Dans la répétition de l’erreur, à travers Jean qui aime par erreur, en restant en dehors d’un sens voulu et qui espère voir sans définir ce qui est, on décèle une foi en une forme d’ouverture, malgré l’absence de mérite, à travers une espérance, au delà de la vérité ou de la justice, celle de continuer de vivre, d’avoir des interactions humaines pour peut être se faire embrouiller et d’entrer dans un jeu différent, d’essayer d’agir et de juger sans s’entraver, sans faire appel à une autorité dévitalisée, de ne pas se voir comme une île et se rabaisser au trivial car c’est dans du trivial que vient l’énergie, en restant au contact, même médiocre et de faire avec. Il y a aussi ce blanc entre les épisodes, qui peuvent être une préparation à ce qui arrive dans le monde, qui peut être une parenthèse du possible.

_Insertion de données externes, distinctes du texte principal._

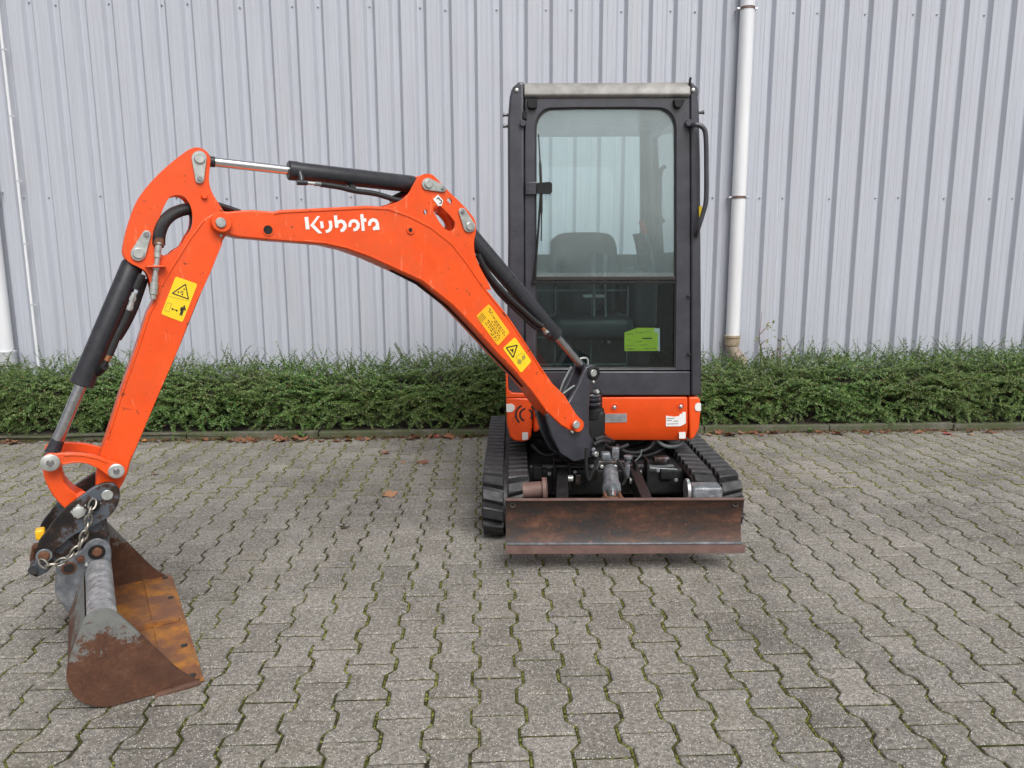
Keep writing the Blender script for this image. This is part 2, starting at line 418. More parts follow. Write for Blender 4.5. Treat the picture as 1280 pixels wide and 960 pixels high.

Le narrateur narcissique semble être un miroir négatif du lecteur de gauche imbu de ses valeurs. Les valeurs d’égalité sonnent creux dans ce monde lorsqu’ils ne restent qu’à l’état de paroles. D’un certain côté le narrateur dans sa caricature permet au lecteur de sortir de son narcissisme, grâce à un travail sur les apparences entièrement tournées vers un autre d’un milieu qu’il ne respecte pas. S’il y a volonté de pouvoir ici, il y a une possibilité de détourner la finalité de l’histoire, de détourner le pouvoir, de ne pas tuer l’autre, dans le but inavoué de sauvegarder un narcissisme existentiel.

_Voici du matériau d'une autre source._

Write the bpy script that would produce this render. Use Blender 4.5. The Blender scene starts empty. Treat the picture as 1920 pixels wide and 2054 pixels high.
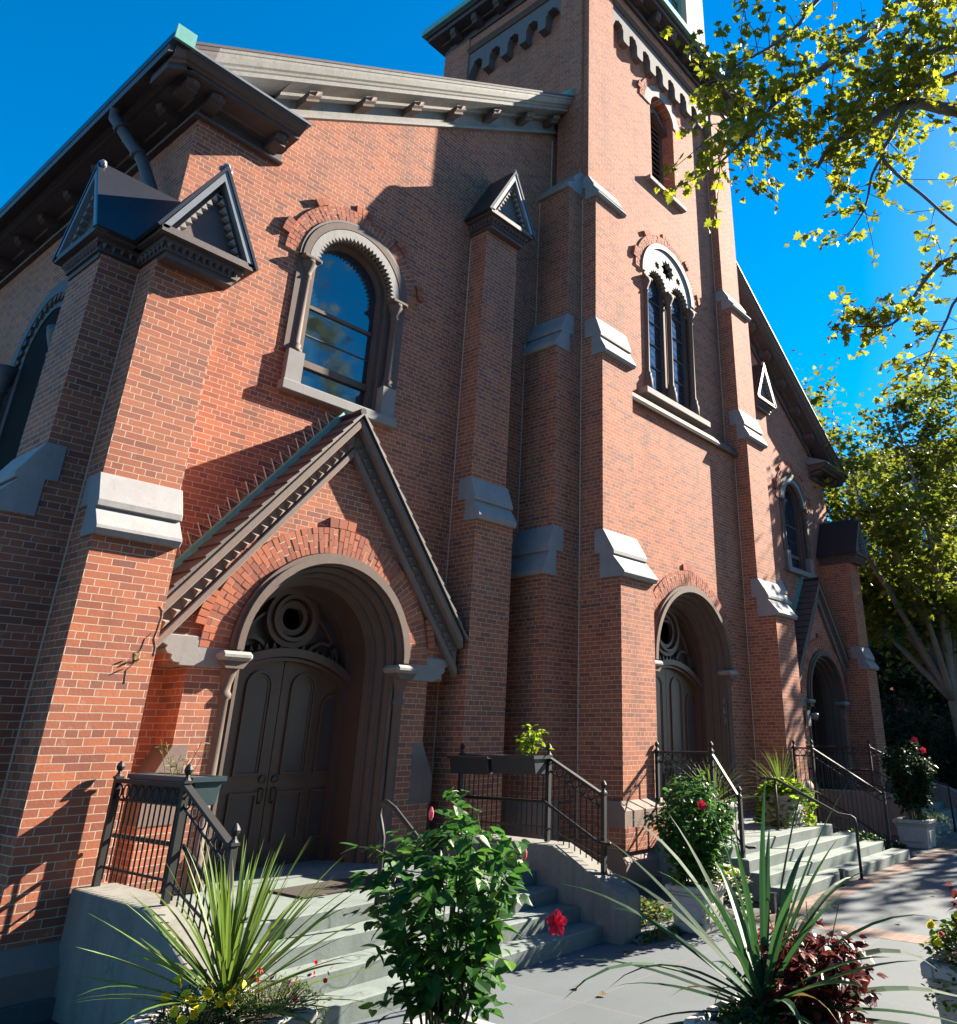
import bpy, bmesh, math, random
from math import sin, cos, pi, radians, sqrt, atan2, tan
from mathutils import Vector, Matrix
random.seed(7)
S = bpy.context.scene
COL = S.collection
# ---------------------------------------------------------------- camera
cam = bpy.data.cameras.new("camera"); cam_ob = bpy.data.objects.new("camera", cam); COL.objects.link(cam_ob)
S.camera = cam_ob
cam.sensor_fit = 'HORIZONTAL'; cam.sensor_width = 36.0; cam.lens = 1573.0/1920*36
cam.shift_x = (960-1199)/1920; cam.shift_y = -(1027-821)/1920
cam.clip_start = .05; cam.clip_end = 3000
YAW, PIT = radians(52.72), radians(22.53)
cam_ob.location = (0, 0, 2.05)
cam_ob.rotation_euler = (pi/2+PIT, 0, -YAW)
# ---------------------------------------------------------------- light
SUND = Vector((3.45, -1.0, 2.28)).normalized()
elev = math.asin(SUND.z); azim = atan2(SUND.x, SUND.y)
sun = bpy.data.lights.new("sun", 'SUN'); sun_ob = bpy.data.objects.new("sun", sun); COL.objects.link(sun_ob)
sun.energy = 5.0; sun.angle = radians(.5); sun.color = (1.0, .90, .74)
sun_ob.rotation_euler = SUND.to_track_quat('Z', 'Y').to_euler(); sun_ob.location = (20, -10, 30)
W = bpy.data.worlds.new("World"); S.world = W; W.use_nodes = True
wn = W.node_tree.nodes; wl = W.node_tree.links
bg = wn['Background']
sky = wn.new('ShaderNodeTexSky'); sky.sky_type = 'NISHITA'; sky.sun_disc = False
sky.sun_elevation = elev; sky.sun_rotation = azim
sky.air_density = 1.0; sky.dust_density = .35; sky.ozone_density = 3.0; sky.altitude = 200
hs = wn.new('ShaderNodeHueSaturation'); hs.inputs['Saturation'].default_value = 1.62; hs.inputs['Hue'].default_value = .497
wl.new(sky.outputs[0], hs.inputs['Color']); wl.new(hs.outputs[0], bg.inputs[0]); bg.inputs[1].default_value = .052
S.view_settings.view_transform = 'Standard'; S.view_settings.look = 'None'
S.view_settings.gamma = 1; S.view_settings.exposure = 2.25; S.view_settings.use_curve_mapping = False
S.render.engine = 'CYCLES'
# ---------------------------------------------------------------- node helpers
def newmat(name):
    m = bpy.data.materials.new(name); m.use_nodes = True
    nt = m.node_tree; b = nt.nodes['Principled BSDF']
    return m, nt, nt.nodes, nt.links, b
def mix(nt, fac, a, b, mode='MIX'):
    n = nt.nodes.new('ShaderNodeMix'); n.data_type = 'RGBA'; n.blend_type = mode
    for i, v in ((0, fac), (6, a), (7, b)):
        if hasattr(v, 'links'): nt.links.new(v, n.inputs[i])
        elif i == 0: n.inputs[0].default_value = v
        else: n.inputs[i].default_value = (v[0], v[1], v[2], 1)
    return n.outputs[2]
def noise(nt, scale, detail=4, rough=.6, vec=None):
    n = nt.nodes.new('ShaderNodeTexNoise'); n.inputs['Scale'].default_value = scale
    n.inputs['Detail'].default_value = detail; n.inputs['Roughness'].default_value = rough
    if vec is None:
        g = nt.nodes.new('ShaderNodeNewGeometry'); vec = g.outputs['Position']
    nt.links.new(vec, n.inputs['Vector'])
    return n.outputs['Fac']
def ramp(nt, fac, p0, p1, c0=(0, 0, 0), c1=(1, 1, 1)):
    r = nt.nodes.new('ShaderNodeValToRGB'); r.color_ramp.elements[0].position = p0; r.color_ramp.elements[1].position = p1
    r.color_ramp.elements[0].color = (*c0, 1); r.color_ramp.elements[1].color = (*c1, 1)
    nt.links.new(fac, r.inputs[0]); return r.outputs[0]
def bump(nt, b, h, strength=.3, dist=.01):
    n = nt.nodes.new('ShaderNodeBump'); n.inputs['Strength'].default_value = strength; n.inputs['Distance'].default_value = dist
    nt.links.new(h, n.inputs['Height']); nt.links.new(n.outputs[0], b.inputs['Normal'])
def wallvec(nt, floor=False):
    """world position folded onto the face: (along wall, height)"""
    g = nt.nodes.new('ShaderNodeNewGeometry'); sp = nt.nodes.new('ShaderNodeSeparateXYZ'); sn = nt.nodes.new('ShaderNodeSeparateXYZ')
    nt.links.new(g.outputs['Position'], sp.inputs[0]); nt.links.new(g.outputs['True Normal'], sn.inputs[0])
    ax = nt.nodes.new('ShaderNodeMath'); ax.operation = 'ABSOLUTE'; nt.links.new(sn.outputs[0], ax.inputs[0])
    gt = nt.nodes.new('ShaderNodeMath'); gt.operation = 'GREATER_THAN'; gt.inputs[1].default_value = .72; nt.links.new(ax.outputs[0], gt.inputs[0])
    mx = nt.nodes.new('ShaderNodeMix'); mx.data_type = 'FLOAT'
    nt.links.new(gt.outputs[0], mx.inputs[0]); nt.links.new(sp.outputs[0], mx.inputs[2]); nt.links.new(sp.outputs[1], mx.inputs[3])
    cb = nt.nodes.new('ShaderNodeCombineXYZ'); nt.links.new(mx.outputs[0], cb.inputs[0])
    nt.links.new(sp.outputs[2], cb.inputs[1])
    return cb.outputs[0], g
def brick_mat(name, c1, c2, mortar, dark=(.10, .045, .04), bw=.2135, rh=.0677, ms=.0052, squash=.5, stain=.5):
    m, nt, N, L, b = newmat(name)
    v, g = wallvec(nt)
    # slight waviness of the courses
    wob = nt.nodes.new('ShaderNodeTexNoise'); wob.inputs['Scale'].default_value = 3.0; L.new(g.outputs['Position'], wob.inputs['Vector'])
    vm = nt.nodes.new('ShaderNodeVectorMath'); vm.operation = 'MULTIPLY_ADD'; vm.inputs[1].default_value = (.012, .012, 0)
    L.new(wob.outputs['Color'], vm.inputs[0]); L.new(v, vm.inputs[2])
    t = N.new('ShaderNodeTexBrick'); t.offset = .5; t.offset_frequency = 2; t.squash = squash; t.squash_frequency = 6
    t.inputs['Scale'].default_value = 1; t.inputs['Brick Width'].default_value = bw; t.inputs['Row Height'].default_value = rh
    t.inputs['Mortar Size'].default_value = ms; t.inputs['Mortar Smooth'].default_value = .25; t.inputs['Bias'].default_value = 0
    t.inputs['Color1'].default_value = (1, 1, 1, 1); t.inputs['Color2'].default_value = (0, 0, 0, 1); t.inputs['Mortar'].default_value = (.5, .5, .5, 1)
    L.new(vm.outputs[0], t.inputs['Vector'])
    base = mix(nt, t.outputs['Color'], c2, c1)
    # the darkest, hardest burnt bricks
    dk = ramp(nt, t.outputs['Color'], .0, .22, (1, 1, 1), (0, 0, 0))
    dkm = N.new('ShaderNodeMath'); dkm.operation = 'MULTIPLY'; dkm.inputs[1].default_value = .30; L.new(dk, dkm.inputs[0])
    base = mix(nt, dkm.outputs[0], base, dark)
    fine = noise(nt, 60, 5, .7); base = mix(nt, .35, base, mix(nt, fine, (.25, .2, .2), (.8, .75, .75)), 'SOFT_LIGHT')
    big = ramp(nt, noise(nt, .55, 5, .65), .35, .68)
    base = mix(nt, mixf(nt, big, stain), base, mix(nt, .45, base, (.26, .16, .125)))
    mp = N.new('ShaderNodeMapping'); mp.inputs['Scale'].default_value = (2.2, 2.2, .28); L.new(g.outputs['Position'], mp.inputs[0])
    soot = ramp(nt, noise(nt, 1.0, 6, .62, mp.outputs[0]), .52, .74)
    base = mix(nt, mixf(nt, soot, .5), base, (.085, .048, .042))
    mort = mix(nt, noise(nt, 25, 3), tuple(x*.75 for x in mortar), tuple(min(1, x*1.15) for x in mortar))
    spl = ramp(nt, noise(nt, 7, 4, .7), .62, .7)
    base = mix(nt, mixf(nt, spl, .18), base, mortar)
    mort = mix(nt, mixf(nt, soot, .35), mort, (.16, .12, .10))
    mort = mix(nt, mixf(nt, ramp(nt, noise(nt, 1.7, 4, .6), .55, .7), .28), mort, (.27, .19, .15))
    col = mix(nt, t.outputs['Fac'], base, mort)
    eff = ramp(nt, noise(nt, .9, 5, .7), .64, .78)
    col = mix(nt, mixf(nt, eff, .22), col, (.46, .40, .34))
    L.new(col, b.inputs['Base Color']); b.inputs['Roughness'].default_value = .88
    h = N.new('ShaderNodeMath'); h.operation = 'MULTIPLY_ADD'; h.inputs[1].default_value = -1.0
    L.new(t.outputs['Fac'], h.inputs[0]); fm = N.new('ShaderNodeMath'); fm.operation = 'MULTIPLY'; fm.inputs[1].default_value = .6
    L.new(noise(nt, 45, 4, .7), fm.inputs[0]); L.new(fm.outputs[0], h.inputs[2])
    bump(nt, b, h.outputs[0], .55, .006)
    return m
def mixf(nt, fac, k):
    n = nt.nodes.new('ShaderNodeMath'); n.operation = 'MULTIPLY'; n.inputs[1].default_value = k
    nt.links.new(fac, n.inputs[0]); return n.outputs[0]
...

Il y a comme une invitation à affronter le décalage entre la persona et son intérieur, à s’accepter sans amour, sans bonne intention, à assumer sa médiocrité. L’important est de partir de soi, même d’un soi médiocre, et pour les autres partir des autres et reconnaître qu’il ne se passera rien dans la journée, dans le cadre, si on se limite à la persona, qui permet à l’autre de se rassurer, mais cela en niant tout risque de rencontre avec l’autre. Il y a un exercice à rester ouvert malgré l’ombre en soi qui se veut invasive, un autre à ne pas se laisser brider par sa propre persona et se permettre de se voir comme un criminel, un autre aussi à ne pas prendre une hauteur qui déconnecte de la vie dans lequel les mythes ne seraient pas vivants. L’autre est vue comme largué par rapport à soi, mais c’est normal, il ne peut ne pas l’être, et l’auteur invite le narrateur à le prendre en compte et c’est dans ce contexte que l’humour peut apparaître, l’humour de la situation. L’autre n’est largué que de façon artificielle, que dans le problème d’égo du narrateur. Il y a un espoir à travers lui celle d’avoir des relations même non sincères. Il donne accès à l’autre la capacité de se complaire de sa force, et c’est sa morale économique qui le pousse au meurtre alors qu’il pourrait juste donner sans rien recevoir et se complaire de l’image pornographique de ce qui arrive, de la jouissance de l’autre sans en faire partie. Il ne se rend pas compte qu’il fait tout de même partie s’il pouvait se considérer comme ignare, et ne pas se laisser berner par sa propre image. Le lecteur a une empathie pour celle qui n’est pas considérée et juste utilisée, alors qu’il peut la voir comme un être sensible qui aurait besoin de réciprocité et d’échange plus que de projection.

La double contrainte

Le meurtre dans l’intime est l’expression d’une impossibilité. Le narrateur n’a évolué pour arriver à cet endroit que dans l’insconscience d’un respect d’une morale des apparences héritées de ses parents et de son milieu, dans le but de se conformer. Il ne peut entrer en relation sans avoir le regard parental qui le prive de relations sincères entrer en conflit d’une vraie rencontre. Ses relations ne le sauvent pas car suivent le schéma parental qu’il n’adhère pas lui même.

La peur Les relations du narrateur sont basées sur la peur, la peur du regard des autres, de se faire pointer du doigt, et ne pas être comme un autre. Peut être est ce une peur primaire qui s’est développée pour créer un système où la frontière est ténue entre un monde de confiance et un monde de violence. Le visage dévoilé dans les relations intimes est celui d’une logique du un contre tous. Ce délire rappelle la peur naturelle qu’il y a à aller vers l’autre, peur légitime et qu’il faut affronter, celle d’une indifférence presque salvatrice de l’autre, la peur devant être plus du côté de l’autre, que du narrateur qui se connait. Peut être tue-t-il après l’acte quand il comprend qu’il ne peut donner plus et qu’il sait que malgré ses efforts il n’est rien pour l’autre. D’un certain côté, la victime essaye de se mettre dans un rôle et n’affronte pas ses peurs, ses vulnérabilités. Le tueur lui rappelle que l’on peut demander à ne pas être seul à affronter son ombre, que le rôle que joue l’autre l’empêche d’être elle même et qu’aller jusqu’à l’intime ainsi, sans penser à sa propre mortalité, à sa propre histoire, est comme se permettre d’aller vers la mort sans se relier à soi même. Sa morale un peu sévère est de tuer ceux qui prennent un modèle extérieur pour ne pas penser à qui ils peuvent être.